The shadow of Darfur

The shadow of Darfur
by: Yosef Goell

The Jerusalem Post
March 21, 2005, Monday

It would be hard to overstate the diplomatic coup entailed in
assembling so many of the world’s leaders as Israel did last week for
the inauguration of Yad Vashem’s new Holocaust museum in Jerusalem.
It would be premature however to parlay those first impressions into
predictions about their effect on the rising tide of anti-Semitism –
most of it of Muslim origin – in their respective countries.

But as I listened to the cascade of speeches some of them truly moving
and impressive I found myself getting madder and madder. For there
among those speakers and in the front seats of the world’s movers and
shakers sat the very men who could if they wanted to put an end not
to a 65 genocide against the Jewish people but to an ongoing genocide
in not-too-far off Darfur in Sudan.

On March 9 top UN relief official Jan Egeland sounded the alarm in a
call for more troops from the African Union. There is no other place
in the world where so many lives are at stake, Egeland said. “If
it goes well we could have a historic turn for the better for six
million internally displaced – which is five times more than were
displaced by the Indian Ocean tsunami. If it goes badly it could be
a situation of mass death mass suffering for millions of people.”

The US Congress and government have in July and September 2004
respectively defined the continuing horrors in Darfur as “genocide.”
Yet the United Nations has not; and this week the UN Security Council
remained deadlocked over a resolution that would step up monitoring
and threaten sanctions against the Sudanese government.

The hesitation of the UN is incredible given that this week Egeland
himself more than doubled his estimate of the number killed over the
past 19 months to 180 0

IN THE shadow of Darfur the tone at the Yad Vashem ceremony could
only be described as smug – since the world leaders were there to
claim that the lesson of the Holocaust had been learned.
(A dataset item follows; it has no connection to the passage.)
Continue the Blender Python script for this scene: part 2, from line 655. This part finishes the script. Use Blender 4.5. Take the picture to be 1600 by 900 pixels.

The sorry
fact is that the gentlemen shivering in their heavy coats in the
Jerusalem winter had apparently learned… nothing.

It is doubtful that their leadership predecessors in the 1930s and
40s wanted to conspire with Hitler in annihilating the Jews; what
caused the number of butchered Jews to pile up to six million was
those leaders’ inaction.

Darfur is merely the latest example of the failure of the international
community to apply the lessons of the Holocaust to the barbarity of
Bosnia and Kosovo in Europe of Rwanda in Africa and much earlier of
the Khmer Rouge in Cambodia.

On Saturday the Los Angeles Times reported that UN Secretary-General
Kofi Annan was due to table sweeping proposals for revamping the
60-year-old world organization which has lately come in for scathing
criticism. I wouldn’t hold my breath however in expecting these
reforms to turn the UN into an effective genocide-fighting body.

One of the silver linings to the black cloud of a feckless
international community has been the performance of some of the world’s
top journalists. Whatever I know about Darfur has come nearly entirely
from my hero New York Times columnist Nicholas Kristoff who has done
a masterful job of reporting from Darfur forcing the international
community to sit up and take notice.

I mention Kristoff as a comparison to the Times’s own abysmal failure
two decades earlier as the Rwanda holocaust took place. I used to
follow infrequent one-inch reports in the Times on cases of ethnic
slaughter (the term ethnic cleansing had not yet emerged) in that
unheard of country somewhere in the middle of the Black Continent.

Apparently no Times editor believed those horrendous reports justified
full follow-ups. Which is why Kristoff and his editors deserve kudos
on their coverage of Darfur today.

SOME OF the Israeli media accompanied the Yad Vashem inauguration with
reports of an ideological debate between Yad Vashem and the Foreign
Ministry over how to balance the universal and particularist aspects
of the Holocaust. It was also reported that the new Yad Vashem was
seen as an answer to the architecturally more sophisticated Holocaust
Museum in Washington DC.

When my wife and I visited the Washington museum in the early 1990s we
were impressed with a plaque on the wall bearing a quote from Hitler
to his Wermacht generals to the effect that the same world that had
chosen to overlook the Turkish genocide against the Armenians during
World War I would let the Germans do what they wanted with the Jewish
populations slated for annihilation.

This is exactly what occurred. And what happened to us 60 years ago
was so horrendous that we have the right to demand of the world that
no further genocides against the Jews be permitted. But the fuller
lesson of the Holocaust is that no genocide should be permitted
against anyone anywhere.

Toleration of genocide anywhere coupled with the persistence of even
low-level anti-Semitism will mean that Darfurs Rwandas and Bosnias
will soon evolve into new genocides against the Jews.